Daniella Mestyanek Young, Uncultured
Daniella Mestyanek grew up in a Brazilian compound with dozens of other children and adults, but not really in Brazil. Her home was an international colony of the Children of God, a strange Christian splinter group notorious for its isolationism and weird sexual mores. When she finally escaped the group at age 15, she found it had warped her thinking and left her permanently vulnerable to exploitation by powerful, amoral people.
Mestyanek, who writes under her married name Young, divides this memoir into three main thematic parts. Each involves her increasing awareness of private abuse and covert violence hiding behind smiling systems. Her time with the Children of God (proper name, The Family International) is perhaps the strangest and most pointed, as it differs most remarkably from her audience’s likely experience. Yet it sets the tone for power abuses which dot her entire life.

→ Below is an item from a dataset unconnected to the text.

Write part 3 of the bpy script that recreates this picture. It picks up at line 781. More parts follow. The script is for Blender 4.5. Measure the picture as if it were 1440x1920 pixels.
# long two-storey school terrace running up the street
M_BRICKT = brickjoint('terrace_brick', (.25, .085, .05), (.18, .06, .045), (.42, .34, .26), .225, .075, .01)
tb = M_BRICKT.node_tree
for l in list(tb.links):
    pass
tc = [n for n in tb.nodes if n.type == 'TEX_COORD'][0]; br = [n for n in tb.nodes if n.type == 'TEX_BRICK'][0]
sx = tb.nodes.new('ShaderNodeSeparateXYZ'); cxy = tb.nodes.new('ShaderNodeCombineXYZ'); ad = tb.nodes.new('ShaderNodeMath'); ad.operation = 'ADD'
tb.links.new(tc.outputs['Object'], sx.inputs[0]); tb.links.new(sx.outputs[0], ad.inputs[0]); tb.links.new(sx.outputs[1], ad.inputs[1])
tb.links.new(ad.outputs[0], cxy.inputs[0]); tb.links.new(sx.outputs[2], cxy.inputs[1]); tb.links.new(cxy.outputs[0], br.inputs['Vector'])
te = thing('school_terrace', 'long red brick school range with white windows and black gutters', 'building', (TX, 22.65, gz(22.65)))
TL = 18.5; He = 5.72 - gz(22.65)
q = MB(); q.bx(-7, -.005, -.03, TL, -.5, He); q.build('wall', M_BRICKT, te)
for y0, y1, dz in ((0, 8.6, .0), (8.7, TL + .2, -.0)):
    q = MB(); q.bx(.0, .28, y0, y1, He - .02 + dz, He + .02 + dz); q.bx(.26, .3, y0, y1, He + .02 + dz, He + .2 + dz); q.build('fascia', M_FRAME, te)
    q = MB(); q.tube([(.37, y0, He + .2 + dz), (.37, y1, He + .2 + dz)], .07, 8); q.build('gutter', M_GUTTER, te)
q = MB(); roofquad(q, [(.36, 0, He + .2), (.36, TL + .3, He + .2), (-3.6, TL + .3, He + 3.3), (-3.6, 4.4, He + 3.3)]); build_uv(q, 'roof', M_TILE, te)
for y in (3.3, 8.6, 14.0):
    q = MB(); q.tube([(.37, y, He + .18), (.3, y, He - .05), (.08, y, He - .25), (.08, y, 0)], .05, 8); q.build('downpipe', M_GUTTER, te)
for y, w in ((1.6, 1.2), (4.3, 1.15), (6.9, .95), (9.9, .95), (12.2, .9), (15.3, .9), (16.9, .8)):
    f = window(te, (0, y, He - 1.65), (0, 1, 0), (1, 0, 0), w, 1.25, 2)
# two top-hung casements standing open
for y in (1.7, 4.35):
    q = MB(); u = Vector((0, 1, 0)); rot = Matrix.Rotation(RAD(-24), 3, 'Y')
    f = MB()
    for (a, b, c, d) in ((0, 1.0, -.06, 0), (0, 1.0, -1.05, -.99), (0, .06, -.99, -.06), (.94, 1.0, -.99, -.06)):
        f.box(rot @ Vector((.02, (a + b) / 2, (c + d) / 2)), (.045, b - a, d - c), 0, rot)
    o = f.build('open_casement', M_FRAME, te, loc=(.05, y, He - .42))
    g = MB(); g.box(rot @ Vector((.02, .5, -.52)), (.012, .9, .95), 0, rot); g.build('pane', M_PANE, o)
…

The Children of God arose as merely one among the Jesus Freak youth ministries of the 1960s. However, the group’s leader, David Berg, like his rough contemporaries Jim Jones and David Koresh, internalized his culture’s Woodstock-era grandiosity, and believed himself a prophet. He began issuing apostolic decrees which his adherents believed carried God’s signature. His pronouncements became increasingly weird, especially when he gave God’s blessing to sexual exploitation.
Unlike comparable cults, the Children survived years without a conflagration. Because of this, not only was Daniella Mestyanek born into the religion, so was her mother; Daniella was a third-generation True Believer. Except she lacked the fervor her faith community demanded. She asked questions, demanded respect, and felt free to express her doubts—challenges which a leadership appointed by God couldn’t accept. This resulted in increasing tensions.
The problem isn’t that Family leadership believe themselves right; it’s that they believe themselves chosen by God. Such absolute leadership cannot brook doubts, questions, or challenges. The longer little Daniella defies their dictates, the more brutal and repressive their tactics become. Tactics include isolation, physical violence, and sex. But rather than force her back into line, these tactics harden Daniella’s resolve to leave.
Daniella Mestyanek Young |
Once out, and forced onto her own resources at only fifteen, Mestyanek must negotiate another power dynamic that also doesn’t permit doubts: the American education system. It takes time, but she eventually learns school’s intricate, unspoken rules, even when the occasional petty dictator uses those rules against her. She achieves the book learning she always wanted, but which her religion denied, since Armageddon was always happening soon.
Her formal education, however, culminates in graduation into two new power dynamics: marriage, and joining the Army. Her first husband makes her feel included and desirable, two traits she never felt previously, notwithstanding the Family’s mandatory sexual inclusion. But she quickly realizes that he considers her a consumable resource, not a partner. The Army authorizes her to stand on her own two feet, which empowers her to escape him.
If this sounds familiar, I appreciate my long-term readers. Lauren Hough’s memoir is pointedly similar, with the arc out of the Family, and into the only organization bold enough to provide the structure she needs—in her case, the Air Force. Both women find strength enough to free themselves from learned shackles, which in Hough’s case means her closeted sexuality. But they achieve that strength only after enduring systemic abuse.
Mestyanek initially flourishes in the Army. She rises through the ranks quickly, and becomes one of America’s first women officially authorized into front-line combat. But she also quickly notices the overlap between the Army’s conditioning, and the Family’s. Both rely on name-calling, shame, and in-group behavior to enforce desirable behaviors. Both are riddled with sexual violence. And both actively squelch independent women.
This isn’t a surprise revelation; Young declares this realization early. She doesn’t, however, deeply analyze the parallels; this isn’t a scholarly monograph on cults and their organization, it’s Young’s memoir of coming to grips with patterns of power and abuse in her life. Our author becomes aware of the power structures most of us take for granted, and rebels against them. But this isn’t a how-to, it’s her life story.
As such, Young’s memoir makes for gripping reading. She struggles to maintain her identity when confronted with powers that see her, a woman, as a lesser person to exploit. Though she escapes from the unspoken rules governing life in the Family and the Army, she’s still, in the final pages, finding her own beliefs. She gives us reason to believe that we, too, can escape the exploitation dominating our lives.